Rocket Lab (NASDAQ:RKLB | RKLB Price Prediction) is the ticker everyone wants to talk about, riding a 425.79% one-year run on Neutron hype, Golden Dome contracts, and the coming wave of space-economy IPOs. Beneath that one-year run sit operating realities the hype obscures.
Rocket Lab carries a $78.58 billion market cap on $679.5 million in trailing revenue, a 115.64 price-to-sales ratio, and a -26.9% profit margin. The Neutron rocket debut was pushed from Q1 2026 to Q4 2026 after a stage-1 tank test failure, the company burned $165.5 million in operating cash in FY 2025, and management raised $450 million through an at-the-market equity offering in a single quarter. Diluted share count has marched to 629 million. This is a story stock priced for a future that has not arrived, in a launch business that is, as the custom thesis puts it, capital-intensive, carrying extreme execution risks and thin operating margins where a single mechanical anomaly can halt revenues for quarters.
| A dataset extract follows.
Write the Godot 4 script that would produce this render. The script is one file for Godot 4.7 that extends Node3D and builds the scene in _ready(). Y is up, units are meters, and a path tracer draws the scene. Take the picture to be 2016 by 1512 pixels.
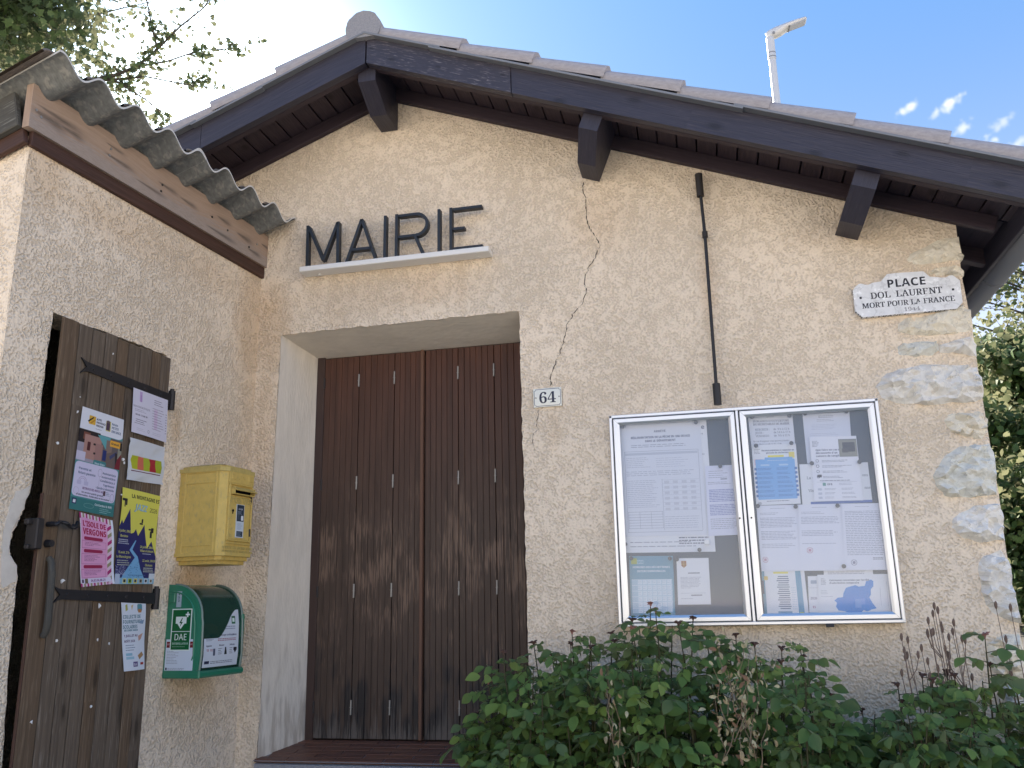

Now look at General Dynamics (NYSE:GD), which carries a $92.73 billion market cap, barely larger than Rocket Lab, while running an entirely different business.
1. The Valuation Mismatch Is Absurd
General Dynamics trades at 21x trailing earnings and 21x forward earnings on $53.81 billion in trailing revenue and $15.88 in trailing EPS. Rocket Lab generates roughly 1% of that revenue at a $78.58 billion cap. The market is paying nearly the same dollar amount for a profitable defense titan with a 0.345 beta as it is for an unprofitable small-launch operator with a 2.313 beta. Year-to-date, General Dynamics is up 2.75% while Rocket Lab is up 94.61%. The crowd has chosen sides.
2. A Cash Machine Returning Billions In Capital
Q1 FY26 operating cash flow hit $2.155 billion, or 192% of net earnings, with free cash flow of $1.952 billion. FY25 produced $5.12 billion in operating cash flow and $3.96 billion in free cash flow. Capital returned: $1.593 billion in FY25 dividends plus $637 million in buybacks, with another $405 million in Q1 dividends and $217 million in repurchases. The dividend per share sits at $6.09. Rocket Lab pays no dividend and funds growth by selling stock.
3. The Same Tailwinds, Already Monetized
Total estimated contract value reached $188.44 billion against a consolidated 2-to-1 book-to-bill ratio. Marine Systems revenue grew 21.0% with operating earnings up 26.4%, anchored by the company’s role as the exclusive builder of the U.S. Navy’s nuclear-powered submarines. Gulfstream delivered 38 aircraft with the Aerospace book-to-bill swinging to 1.2x from 0.8x. CEO Phebe Novakovic called it “a very good start to the year, delivering strong operating results and excellent cash conversion.” Four consecutive quarters of EPS beats back her up.
Wall Street’s average target sits at $391.55 against a current $342.89. For investors weighing speculative space exposure against established defense cash flow, the data sits on the table: a 115x price-to-sales small-launch operator on one side, a 21x earnings prime contractor returning billions in capital on the other.